I still have no clue what i need to fill the void.  Is it religion? Is it a good woman? Is it winning the World Series of Poker?  Is it a good job with good friends?  Hopefully someday i'll be able to write in this thing the right answer

That was a lot of shit, but i will definitely admit that getting some of it off my chest will help me sleep a little bit better tonight.

 

 

 


Sunday, May 15, 2005

Still lost....

My freshman year i wrote a lot about being lost.  So here i am almost three years later and not in much better shape.  I'm still searching for that life altering moment that i would love to come my way.  Hoping that life wasn't so simple that i missed the solution to a good one years ago.  I'm totally clueless as to what i'm actually going to do with a business degree.  I wonder if i could just give it all up and move to some beach town in mexico and sell trickets for a living.  I'm starting to wonder if i'm just leading myself down the path to miserable life where i continually quesiton if i missed every opportunity thrown at me just becuase i always thought that another one would come my way soon enough.  I'm beginning to realize that i'm coming to the end of this college thing and i'm running out of time to figure out where i'm going and what the hell i'm going to do when i get there and more importantly why i want to.

 


Sunday, October 24, 2004

Holy Shit.....

Wow, i can't believe that they don't delete you off of this thing after two years or so of not writing anything.  It's a Saturday night and i'm bored off my ass (slightly intoxicated also).  I've actually thought about trying to delete this shit a couple of times, but never did (thank god).  I started reading over some of this shit from freshman year and can't help but smile.  It's crazy being able to read the stuff i was thinking back then. 

So what's up...

Well i'm still in school at NDSU, majoring in business administration with a minor in psychology, should be out in a year and a half or so.  I've spent the last couple months working at Menards in Fargo.  My roommate count for since i've started college is now at 13 (lived in two different houses with people i grew up with).  I had to leave my last set of roomies after one of them got his girlfriend pregnant.  I really miss those guys.  I love my current roommates just as much though we all share the same sick ass sense of humor.  All and all if i had to sum up where i'm at these days i'd have to say i'm getting ready to head out in the real world but definitely still a few years off.  If anybody from that freshman english class still gets these things e-mailed to them (or for some god awful reason still checks them out to see if there is anything new) i'd love to hear from you and know what the hell you're up to these days.

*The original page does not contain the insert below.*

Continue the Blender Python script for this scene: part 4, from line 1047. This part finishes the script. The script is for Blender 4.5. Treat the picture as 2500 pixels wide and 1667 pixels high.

But anyway, i'm out, with one final piece of advice to anybody who actually read this: check out the stuff you wrote.  Go through it all.  We were all at a pretty shitty time in our lives.  Nobody really knew what the hell they were doing.  It is definitely a cool thing that we have all the crazy ass thoughts we were thinking out there in cyberspace for us to read over whenever we want, and it's definitely quiet a trip down memory lane.

Randy Miller


Saturday, June 14, 2003

Life in Rugby...

I doubt anybody is still reading this stuff, but i hope that everyone is having a damn fun summer.  Mine's going pretty good.  I'm working as a cook at a pizza joint for the summer.  Decent work with free lunch so i like it. Missing Fargo more every day.  I've managed to forgive the ex-girlfriend and we're still on pretty good terms.  I still kinda get the feeling she wants to get back together though, considering she's had two boyfriends since me, but still has a picture of me on her keychain. Women are just way too damn confusing. I've been spending most of my days working, playing softball. golfing, playing cards, and drinking.  Anyway the sun's starting to come up and the last beer i bonged is kicking in so i best get my ass to bed.


Sunday, May 04, 2003

Weekend recap...

This was a damn good one.  Thursday kicked off with some battle of the bands action, i was one of the few sober people but i still had fun. Friday, my friend Carrie and i managed to lead a walk out of out speech class, because it was nice out and we felt like getting drunk and watching the bands.  Friday night i heard some classic lines like "I want you to stay, but don't stay because I want you to stay" (my buddy Tyler) and "Where you from?....St. Cloud, huh?You know Minnesota?" (Adam). Saturday went to X-Men 2 (great movie).  Got back to the dorms started drinking.  Went to a party across town...great time...got a few phone numbers, including the girl R.A. who busted me earlier this year.

Final thoughts....

this is it my last entry from NDSU.  I have figured out many things about this college.  I realize that this is probably one of the most conservative campuses in the United States. I have also come to realize that the people here are really good people.  I can't say that i've made any friends as good as Jake from Rugby, but maybe best friends are like the perfect woman, maybe you'll only meet one in your life.  I might not have that connection with any one here, but these are still really fun people.  Goetz, Kyle, Boyak, Adam, and Staples are the loud/obnoxious ones, Detox, Ffej, Stout, and me are the quiet ones except when we're drunk.  Tyler, Locken, and Dick are the confident but not cocky ones.  Of course nothing but love to the many women who have been substituted in and out all year, depending on who's dating who at the time. All and all it makes for some interesting people and some incredibly great times.  This year, despite it's boring times, has been a good one.  And let me just say i'm gonna miss most of these people since we all seem to be getting split up next year.  Hopefully i we still see the ones who go here a lot. I'll miss all those leaving: Boyak, Adam, Tanya, and Carrie. I wish them nothing but the best in their futures.